Copy each line below in which the word "scene" occurs.

● ● ● ● ●

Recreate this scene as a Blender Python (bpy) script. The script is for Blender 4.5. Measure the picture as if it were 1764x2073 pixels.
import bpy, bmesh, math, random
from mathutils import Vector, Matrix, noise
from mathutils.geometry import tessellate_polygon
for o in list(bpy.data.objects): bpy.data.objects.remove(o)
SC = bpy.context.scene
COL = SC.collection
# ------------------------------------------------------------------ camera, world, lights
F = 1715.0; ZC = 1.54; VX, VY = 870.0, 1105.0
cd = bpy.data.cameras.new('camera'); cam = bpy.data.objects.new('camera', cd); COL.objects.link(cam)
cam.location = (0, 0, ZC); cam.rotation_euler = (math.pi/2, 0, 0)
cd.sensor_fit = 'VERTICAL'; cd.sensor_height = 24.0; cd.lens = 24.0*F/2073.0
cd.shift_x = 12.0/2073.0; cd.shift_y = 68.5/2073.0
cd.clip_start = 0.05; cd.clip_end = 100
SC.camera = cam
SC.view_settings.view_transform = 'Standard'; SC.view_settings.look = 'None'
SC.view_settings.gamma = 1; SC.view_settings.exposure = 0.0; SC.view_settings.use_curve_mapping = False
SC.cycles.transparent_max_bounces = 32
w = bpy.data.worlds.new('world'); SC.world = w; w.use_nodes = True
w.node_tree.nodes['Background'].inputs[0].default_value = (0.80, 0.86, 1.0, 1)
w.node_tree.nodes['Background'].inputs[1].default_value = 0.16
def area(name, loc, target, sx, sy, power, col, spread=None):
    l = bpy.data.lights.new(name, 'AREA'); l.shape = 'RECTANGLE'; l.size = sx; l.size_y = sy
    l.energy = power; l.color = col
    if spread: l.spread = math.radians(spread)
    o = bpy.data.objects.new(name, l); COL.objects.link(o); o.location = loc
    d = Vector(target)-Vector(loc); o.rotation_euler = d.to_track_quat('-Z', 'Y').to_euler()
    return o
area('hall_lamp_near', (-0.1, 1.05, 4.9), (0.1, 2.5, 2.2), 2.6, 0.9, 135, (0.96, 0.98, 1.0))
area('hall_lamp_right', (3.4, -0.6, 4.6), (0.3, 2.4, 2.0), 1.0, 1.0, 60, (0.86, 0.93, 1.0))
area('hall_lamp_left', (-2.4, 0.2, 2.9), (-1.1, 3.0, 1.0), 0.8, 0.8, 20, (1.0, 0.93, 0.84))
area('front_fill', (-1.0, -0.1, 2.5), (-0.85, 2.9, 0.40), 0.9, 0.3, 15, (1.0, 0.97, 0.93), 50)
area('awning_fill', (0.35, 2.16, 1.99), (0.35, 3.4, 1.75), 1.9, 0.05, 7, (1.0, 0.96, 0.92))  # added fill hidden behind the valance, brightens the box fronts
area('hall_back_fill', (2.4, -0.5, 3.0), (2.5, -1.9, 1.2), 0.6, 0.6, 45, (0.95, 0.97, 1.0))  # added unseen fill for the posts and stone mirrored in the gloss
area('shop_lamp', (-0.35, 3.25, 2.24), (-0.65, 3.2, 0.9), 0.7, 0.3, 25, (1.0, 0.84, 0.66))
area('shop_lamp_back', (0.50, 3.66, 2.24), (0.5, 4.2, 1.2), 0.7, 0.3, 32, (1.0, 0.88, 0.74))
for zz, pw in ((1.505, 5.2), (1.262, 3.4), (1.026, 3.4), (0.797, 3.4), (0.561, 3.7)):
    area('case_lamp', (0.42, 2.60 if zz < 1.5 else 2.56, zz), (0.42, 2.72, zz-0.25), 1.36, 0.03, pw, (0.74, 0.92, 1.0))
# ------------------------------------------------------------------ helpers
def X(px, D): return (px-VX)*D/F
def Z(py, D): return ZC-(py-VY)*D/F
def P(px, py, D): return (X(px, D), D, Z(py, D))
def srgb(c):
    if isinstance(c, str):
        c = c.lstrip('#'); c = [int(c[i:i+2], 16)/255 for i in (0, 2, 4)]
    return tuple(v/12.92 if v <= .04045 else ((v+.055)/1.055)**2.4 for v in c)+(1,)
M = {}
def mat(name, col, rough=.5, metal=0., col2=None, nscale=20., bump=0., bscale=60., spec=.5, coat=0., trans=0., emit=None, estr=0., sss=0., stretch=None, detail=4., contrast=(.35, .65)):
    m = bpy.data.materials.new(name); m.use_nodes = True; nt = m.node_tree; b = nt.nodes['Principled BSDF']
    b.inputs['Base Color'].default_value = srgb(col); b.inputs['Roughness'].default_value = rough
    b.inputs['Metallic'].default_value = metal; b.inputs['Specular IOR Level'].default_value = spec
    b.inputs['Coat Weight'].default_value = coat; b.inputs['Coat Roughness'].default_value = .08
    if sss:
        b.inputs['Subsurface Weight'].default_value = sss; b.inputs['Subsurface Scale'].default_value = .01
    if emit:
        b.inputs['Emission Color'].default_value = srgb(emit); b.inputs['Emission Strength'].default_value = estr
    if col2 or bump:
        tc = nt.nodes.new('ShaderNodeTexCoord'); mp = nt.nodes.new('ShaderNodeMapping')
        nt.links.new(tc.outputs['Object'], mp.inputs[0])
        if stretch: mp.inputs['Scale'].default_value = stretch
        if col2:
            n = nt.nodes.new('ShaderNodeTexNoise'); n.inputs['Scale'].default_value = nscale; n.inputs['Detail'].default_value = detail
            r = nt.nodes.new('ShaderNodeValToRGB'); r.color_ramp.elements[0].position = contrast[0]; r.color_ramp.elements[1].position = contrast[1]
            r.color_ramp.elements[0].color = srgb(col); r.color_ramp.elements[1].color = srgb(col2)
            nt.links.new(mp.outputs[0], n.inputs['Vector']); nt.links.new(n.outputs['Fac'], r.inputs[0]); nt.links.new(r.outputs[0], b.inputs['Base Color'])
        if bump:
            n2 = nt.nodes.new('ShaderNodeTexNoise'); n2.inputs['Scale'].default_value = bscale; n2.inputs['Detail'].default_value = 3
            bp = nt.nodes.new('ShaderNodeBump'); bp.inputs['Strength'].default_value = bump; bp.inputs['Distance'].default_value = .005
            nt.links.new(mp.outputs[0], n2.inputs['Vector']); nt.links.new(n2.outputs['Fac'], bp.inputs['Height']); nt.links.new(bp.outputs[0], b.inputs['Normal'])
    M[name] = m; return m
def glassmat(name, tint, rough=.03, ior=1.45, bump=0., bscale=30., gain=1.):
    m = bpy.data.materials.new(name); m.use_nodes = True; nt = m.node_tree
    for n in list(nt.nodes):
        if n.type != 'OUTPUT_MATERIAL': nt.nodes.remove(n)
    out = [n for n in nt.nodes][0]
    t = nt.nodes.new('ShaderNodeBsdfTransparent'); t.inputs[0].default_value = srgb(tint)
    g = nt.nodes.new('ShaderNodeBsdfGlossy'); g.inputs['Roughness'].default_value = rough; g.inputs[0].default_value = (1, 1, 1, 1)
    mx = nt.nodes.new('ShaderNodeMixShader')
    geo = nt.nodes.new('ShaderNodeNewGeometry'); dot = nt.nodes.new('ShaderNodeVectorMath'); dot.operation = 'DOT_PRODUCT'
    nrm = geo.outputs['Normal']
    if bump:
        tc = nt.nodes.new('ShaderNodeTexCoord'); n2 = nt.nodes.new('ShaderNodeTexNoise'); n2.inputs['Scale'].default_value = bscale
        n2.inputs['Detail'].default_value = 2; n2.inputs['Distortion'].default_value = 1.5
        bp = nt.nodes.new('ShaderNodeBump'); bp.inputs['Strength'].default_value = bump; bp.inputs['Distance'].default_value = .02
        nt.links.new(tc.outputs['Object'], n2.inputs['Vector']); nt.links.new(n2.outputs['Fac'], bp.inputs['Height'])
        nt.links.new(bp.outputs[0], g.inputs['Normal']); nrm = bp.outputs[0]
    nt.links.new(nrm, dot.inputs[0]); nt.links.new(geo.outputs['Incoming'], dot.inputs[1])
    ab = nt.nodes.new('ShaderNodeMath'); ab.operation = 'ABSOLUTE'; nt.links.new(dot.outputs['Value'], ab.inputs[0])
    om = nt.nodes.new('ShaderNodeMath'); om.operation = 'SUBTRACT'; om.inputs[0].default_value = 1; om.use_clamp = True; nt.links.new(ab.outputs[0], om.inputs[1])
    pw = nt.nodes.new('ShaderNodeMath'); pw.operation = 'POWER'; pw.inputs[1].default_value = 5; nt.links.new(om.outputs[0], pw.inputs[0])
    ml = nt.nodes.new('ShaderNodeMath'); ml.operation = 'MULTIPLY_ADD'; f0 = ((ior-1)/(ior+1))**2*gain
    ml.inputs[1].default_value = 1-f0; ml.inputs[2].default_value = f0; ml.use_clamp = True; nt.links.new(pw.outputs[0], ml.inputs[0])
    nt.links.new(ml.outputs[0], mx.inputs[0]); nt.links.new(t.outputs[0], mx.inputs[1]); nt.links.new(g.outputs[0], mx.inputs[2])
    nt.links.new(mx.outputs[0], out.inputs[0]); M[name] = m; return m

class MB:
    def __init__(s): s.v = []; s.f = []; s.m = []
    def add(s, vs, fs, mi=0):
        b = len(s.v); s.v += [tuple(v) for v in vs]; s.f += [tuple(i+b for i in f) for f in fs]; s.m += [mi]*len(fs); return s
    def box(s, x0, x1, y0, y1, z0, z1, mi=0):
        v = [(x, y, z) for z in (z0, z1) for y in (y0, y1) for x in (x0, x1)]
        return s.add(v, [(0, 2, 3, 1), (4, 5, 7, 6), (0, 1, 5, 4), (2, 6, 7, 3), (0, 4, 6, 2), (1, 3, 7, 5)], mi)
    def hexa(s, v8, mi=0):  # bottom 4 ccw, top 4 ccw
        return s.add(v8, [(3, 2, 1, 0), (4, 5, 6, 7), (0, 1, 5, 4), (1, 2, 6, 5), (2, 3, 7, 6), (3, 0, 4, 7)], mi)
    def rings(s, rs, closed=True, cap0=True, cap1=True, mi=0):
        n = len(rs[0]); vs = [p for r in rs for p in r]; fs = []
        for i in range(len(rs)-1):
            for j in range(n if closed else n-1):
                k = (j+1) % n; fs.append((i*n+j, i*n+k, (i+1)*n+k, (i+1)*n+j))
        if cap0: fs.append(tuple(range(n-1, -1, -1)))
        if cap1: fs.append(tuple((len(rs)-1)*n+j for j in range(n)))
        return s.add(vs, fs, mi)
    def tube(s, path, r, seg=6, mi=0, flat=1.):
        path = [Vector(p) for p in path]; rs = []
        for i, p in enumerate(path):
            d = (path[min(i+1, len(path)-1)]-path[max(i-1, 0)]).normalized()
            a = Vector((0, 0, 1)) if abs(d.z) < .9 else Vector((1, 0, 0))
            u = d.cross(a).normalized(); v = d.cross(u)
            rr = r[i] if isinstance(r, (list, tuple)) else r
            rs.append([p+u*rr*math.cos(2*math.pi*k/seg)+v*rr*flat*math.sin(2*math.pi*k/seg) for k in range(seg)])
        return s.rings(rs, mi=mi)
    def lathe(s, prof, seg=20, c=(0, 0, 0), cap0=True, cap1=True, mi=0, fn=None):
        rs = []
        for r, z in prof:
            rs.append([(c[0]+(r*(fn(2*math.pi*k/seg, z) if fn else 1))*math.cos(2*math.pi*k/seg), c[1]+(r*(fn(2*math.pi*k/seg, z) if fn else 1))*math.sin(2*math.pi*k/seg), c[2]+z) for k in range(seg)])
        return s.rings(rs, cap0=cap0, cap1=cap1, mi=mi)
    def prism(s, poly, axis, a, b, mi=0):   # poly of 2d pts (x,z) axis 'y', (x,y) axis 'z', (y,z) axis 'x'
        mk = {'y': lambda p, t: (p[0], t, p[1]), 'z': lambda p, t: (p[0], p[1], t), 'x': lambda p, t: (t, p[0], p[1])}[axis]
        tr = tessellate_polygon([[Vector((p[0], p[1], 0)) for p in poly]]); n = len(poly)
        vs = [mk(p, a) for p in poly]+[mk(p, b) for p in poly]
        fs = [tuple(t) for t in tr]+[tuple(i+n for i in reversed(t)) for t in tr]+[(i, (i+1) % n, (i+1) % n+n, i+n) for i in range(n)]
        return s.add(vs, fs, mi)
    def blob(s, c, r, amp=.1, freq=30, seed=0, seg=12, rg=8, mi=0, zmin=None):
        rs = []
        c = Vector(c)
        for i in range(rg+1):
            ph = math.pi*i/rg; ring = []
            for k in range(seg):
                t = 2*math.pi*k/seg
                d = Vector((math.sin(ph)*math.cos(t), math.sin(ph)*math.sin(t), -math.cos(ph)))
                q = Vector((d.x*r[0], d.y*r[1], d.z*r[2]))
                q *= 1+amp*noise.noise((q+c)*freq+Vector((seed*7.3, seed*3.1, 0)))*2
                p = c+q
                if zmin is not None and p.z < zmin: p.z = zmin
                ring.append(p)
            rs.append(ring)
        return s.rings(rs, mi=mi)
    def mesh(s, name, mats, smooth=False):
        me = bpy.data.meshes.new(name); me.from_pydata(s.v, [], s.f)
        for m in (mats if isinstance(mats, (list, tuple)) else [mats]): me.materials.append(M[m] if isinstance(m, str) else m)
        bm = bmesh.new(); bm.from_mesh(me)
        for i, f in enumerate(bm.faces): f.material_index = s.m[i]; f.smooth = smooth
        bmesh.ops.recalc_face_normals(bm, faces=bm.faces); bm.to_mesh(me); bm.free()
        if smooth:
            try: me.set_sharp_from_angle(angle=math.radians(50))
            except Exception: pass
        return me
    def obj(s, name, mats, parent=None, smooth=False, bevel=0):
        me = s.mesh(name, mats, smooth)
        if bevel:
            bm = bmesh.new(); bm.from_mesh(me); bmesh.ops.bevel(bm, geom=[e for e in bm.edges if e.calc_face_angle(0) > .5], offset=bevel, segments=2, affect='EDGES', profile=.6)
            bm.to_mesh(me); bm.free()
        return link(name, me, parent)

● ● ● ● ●

- [Written solution]:
Recreate this scene as a Blender Python (bpy) script. The script is for Blender 4.5. Measure the picture as if it were 1764x2073 pixels.
SC = bpy.context.scene